In eigener Sache:
Was soll die Fratze mit dem bösen Blick? Warum verunziert ein Verbrecher den Hof? Kein schöner Anblick. Trotzdem hängt das Menetekel an der Wand und macht Angst. Das ist auch seine Aufgabe: Um Böses abzuschrecken, muss Böses in Dienst gestellt werden. Dem Seiltänzer wäre es lieber, die Guten kämen ins Töpfchen, die Schlechten ins Kröpfchen. Und die Welt wäre geordnet wie von Zauberhand, alles hübsch senkrecht und rechtwinklig… Doch die Welt ist im Fluss, und alles entsteht und vergeht aus dem Wechselspiel seiner Widersprüche.
Auch Kirchen nutzen die dialektische Bewegung. Warum hocken Heerscharen abstoßender Dämonen an den Fassaden der Kathedralen? Um böse Geister abzuschrecken! Ist das naiv? – Nein, das ist Dialektik! Neu ist nur: Seit der Aufklärung streunen Teufel nicht mehr frei umher. Versteckt in der Menschenbrust warten sie auf ihre Stunde der Freiheit, in der wir sie von der Kette lassen. Deshalb hängt im Hof kein Drache mit Reißzähnen, sondern – ein Mensch!

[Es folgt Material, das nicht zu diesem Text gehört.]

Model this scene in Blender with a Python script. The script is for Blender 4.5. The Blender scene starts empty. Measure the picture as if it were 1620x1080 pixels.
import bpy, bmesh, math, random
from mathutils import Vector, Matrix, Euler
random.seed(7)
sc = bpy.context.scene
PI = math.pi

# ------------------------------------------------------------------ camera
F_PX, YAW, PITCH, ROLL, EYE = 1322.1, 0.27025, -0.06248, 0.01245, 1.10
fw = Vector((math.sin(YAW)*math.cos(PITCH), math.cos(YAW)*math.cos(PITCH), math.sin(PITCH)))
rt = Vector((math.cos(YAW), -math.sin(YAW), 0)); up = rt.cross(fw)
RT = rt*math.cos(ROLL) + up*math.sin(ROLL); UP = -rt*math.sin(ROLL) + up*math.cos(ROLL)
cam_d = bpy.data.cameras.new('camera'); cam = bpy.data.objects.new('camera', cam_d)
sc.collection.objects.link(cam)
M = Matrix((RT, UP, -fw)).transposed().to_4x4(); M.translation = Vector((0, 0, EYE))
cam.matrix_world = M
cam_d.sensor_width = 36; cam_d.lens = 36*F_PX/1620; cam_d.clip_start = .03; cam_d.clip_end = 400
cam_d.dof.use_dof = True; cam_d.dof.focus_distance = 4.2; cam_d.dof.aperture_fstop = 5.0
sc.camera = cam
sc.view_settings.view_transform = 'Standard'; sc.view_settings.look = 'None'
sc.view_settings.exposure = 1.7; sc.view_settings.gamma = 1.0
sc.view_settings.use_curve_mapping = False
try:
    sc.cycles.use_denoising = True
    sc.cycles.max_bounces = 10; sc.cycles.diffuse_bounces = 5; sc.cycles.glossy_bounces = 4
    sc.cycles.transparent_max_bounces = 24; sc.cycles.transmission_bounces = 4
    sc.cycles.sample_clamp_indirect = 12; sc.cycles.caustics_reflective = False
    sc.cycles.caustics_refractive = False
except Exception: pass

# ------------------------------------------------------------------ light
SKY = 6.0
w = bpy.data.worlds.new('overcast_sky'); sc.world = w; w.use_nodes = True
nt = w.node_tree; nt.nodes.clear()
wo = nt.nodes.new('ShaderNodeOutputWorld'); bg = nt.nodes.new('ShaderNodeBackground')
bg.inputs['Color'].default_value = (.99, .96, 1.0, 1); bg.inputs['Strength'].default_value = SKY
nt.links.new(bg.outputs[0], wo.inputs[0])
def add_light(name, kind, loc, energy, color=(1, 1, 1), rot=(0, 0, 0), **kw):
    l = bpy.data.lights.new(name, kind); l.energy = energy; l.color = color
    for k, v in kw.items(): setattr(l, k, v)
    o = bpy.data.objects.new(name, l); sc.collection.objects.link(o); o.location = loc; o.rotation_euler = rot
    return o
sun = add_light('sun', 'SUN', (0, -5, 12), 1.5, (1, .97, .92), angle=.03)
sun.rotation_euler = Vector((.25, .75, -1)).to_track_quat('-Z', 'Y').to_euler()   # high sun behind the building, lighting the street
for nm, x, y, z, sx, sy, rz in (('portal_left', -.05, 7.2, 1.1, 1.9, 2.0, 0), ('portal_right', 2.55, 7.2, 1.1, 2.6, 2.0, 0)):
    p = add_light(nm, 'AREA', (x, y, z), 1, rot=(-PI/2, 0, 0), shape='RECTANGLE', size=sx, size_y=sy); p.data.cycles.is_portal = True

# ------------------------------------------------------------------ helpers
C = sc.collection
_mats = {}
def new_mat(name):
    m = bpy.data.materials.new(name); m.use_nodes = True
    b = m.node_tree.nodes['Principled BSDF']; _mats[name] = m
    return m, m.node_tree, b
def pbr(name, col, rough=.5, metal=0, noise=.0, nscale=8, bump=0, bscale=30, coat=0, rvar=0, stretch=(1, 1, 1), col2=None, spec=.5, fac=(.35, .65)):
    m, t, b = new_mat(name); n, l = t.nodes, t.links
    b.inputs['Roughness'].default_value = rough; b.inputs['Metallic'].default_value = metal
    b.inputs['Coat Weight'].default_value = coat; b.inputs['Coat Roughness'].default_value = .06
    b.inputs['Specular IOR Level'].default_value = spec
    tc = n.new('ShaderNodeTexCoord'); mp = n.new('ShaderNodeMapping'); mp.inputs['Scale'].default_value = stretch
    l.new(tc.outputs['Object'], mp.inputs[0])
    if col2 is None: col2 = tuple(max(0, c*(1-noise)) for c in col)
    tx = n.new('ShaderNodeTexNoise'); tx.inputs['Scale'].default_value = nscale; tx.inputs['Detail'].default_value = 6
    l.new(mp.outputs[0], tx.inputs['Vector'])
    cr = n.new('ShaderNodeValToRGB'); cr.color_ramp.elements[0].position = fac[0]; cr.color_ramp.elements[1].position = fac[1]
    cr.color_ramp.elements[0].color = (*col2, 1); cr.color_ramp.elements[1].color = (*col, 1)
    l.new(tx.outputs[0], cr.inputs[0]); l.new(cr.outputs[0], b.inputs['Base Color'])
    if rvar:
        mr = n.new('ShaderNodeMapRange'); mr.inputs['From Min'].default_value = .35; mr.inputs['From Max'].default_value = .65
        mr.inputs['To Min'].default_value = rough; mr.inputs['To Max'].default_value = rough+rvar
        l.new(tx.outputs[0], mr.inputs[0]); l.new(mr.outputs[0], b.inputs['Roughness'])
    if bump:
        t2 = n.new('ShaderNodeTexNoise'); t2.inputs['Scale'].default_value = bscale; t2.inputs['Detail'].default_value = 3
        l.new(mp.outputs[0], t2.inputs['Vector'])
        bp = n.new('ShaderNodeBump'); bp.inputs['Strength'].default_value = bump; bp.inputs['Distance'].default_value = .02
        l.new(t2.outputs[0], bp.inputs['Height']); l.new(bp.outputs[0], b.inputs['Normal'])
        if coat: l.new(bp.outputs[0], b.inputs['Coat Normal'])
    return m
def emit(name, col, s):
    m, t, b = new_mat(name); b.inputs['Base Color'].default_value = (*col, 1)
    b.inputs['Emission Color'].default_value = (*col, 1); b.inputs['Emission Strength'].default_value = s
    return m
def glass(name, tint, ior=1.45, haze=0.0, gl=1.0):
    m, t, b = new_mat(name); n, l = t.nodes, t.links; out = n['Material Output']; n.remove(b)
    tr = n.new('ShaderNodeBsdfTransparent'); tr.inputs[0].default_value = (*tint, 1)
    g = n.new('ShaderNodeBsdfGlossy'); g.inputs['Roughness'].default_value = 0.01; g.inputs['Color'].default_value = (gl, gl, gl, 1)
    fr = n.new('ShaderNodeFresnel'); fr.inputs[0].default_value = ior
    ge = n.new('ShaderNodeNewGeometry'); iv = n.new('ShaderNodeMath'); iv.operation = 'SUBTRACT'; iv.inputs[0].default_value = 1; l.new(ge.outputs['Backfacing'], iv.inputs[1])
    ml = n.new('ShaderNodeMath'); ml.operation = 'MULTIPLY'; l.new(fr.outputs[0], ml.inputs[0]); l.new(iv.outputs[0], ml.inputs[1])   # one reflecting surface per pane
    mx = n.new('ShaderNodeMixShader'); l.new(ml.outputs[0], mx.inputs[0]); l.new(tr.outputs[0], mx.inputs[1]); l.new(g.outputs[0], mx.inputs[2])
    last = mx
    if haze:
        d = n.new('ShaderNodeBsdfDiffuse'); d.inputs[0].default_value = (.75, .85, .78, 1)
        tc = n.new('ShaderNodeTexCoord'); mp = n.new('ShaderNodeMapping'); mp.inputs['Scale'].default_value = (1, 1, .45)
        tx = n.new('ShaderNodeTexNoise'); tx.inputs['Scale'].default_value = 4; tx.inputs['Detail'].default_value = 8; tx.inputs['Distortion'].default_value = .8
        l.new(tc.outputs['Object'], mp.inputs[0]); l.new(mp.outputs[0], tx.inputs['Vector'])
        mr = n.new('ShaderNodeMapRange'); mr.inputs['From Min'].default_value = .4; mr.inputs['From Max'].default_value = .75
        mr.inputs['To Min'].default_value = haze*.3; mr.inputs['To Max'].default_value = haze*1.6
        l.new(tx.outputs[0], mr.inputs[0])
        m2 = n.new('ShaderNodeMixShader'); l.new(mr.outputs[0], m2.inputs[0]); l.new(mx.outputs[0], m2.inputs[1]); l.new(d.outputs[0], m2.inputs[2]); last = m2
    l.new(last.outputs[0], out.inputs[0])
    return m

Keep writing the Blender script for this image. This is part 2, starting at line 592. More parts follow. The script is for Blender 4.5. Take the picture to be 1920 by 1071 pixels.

Über diesen angeketteten Anti-Prometheus lässt sich nur Gutes sagen! Kein nennenswertes Übel traute sich seither aufs Gelände. Zum ersten Mal in seiner schattenhaften Elendsexistenz verrichtet der Unglückliche nützliche Arbeit zum Wohl seiner Mitmenschen. – Dem Guten kann niemand entgehen!
Nachtrag:
Der Seiltänzer fährt fort, alles im Licht der Vernunft zu betrachten. Herausgefunden hat er wenig, und Weisheit wird auch künftig in ihm kein Nest mehr bauen. Aber gemerkt hat er sich seiten- und kiloweise, was Hochbegabte hinterließen. Ihre Worte zieren die Wände des Hauses inmitten ungeschönter Fotos aus der Elementarwelt. Mit allen Objekten verhält es sich wie mit dem Bösewicht im Hof: Sie erschließen sich dem Betrachter erst auf den zweiten Blick. – Wer sich darauf einlässt, wird staunen wie seinen Gedanken Flügel wachsen.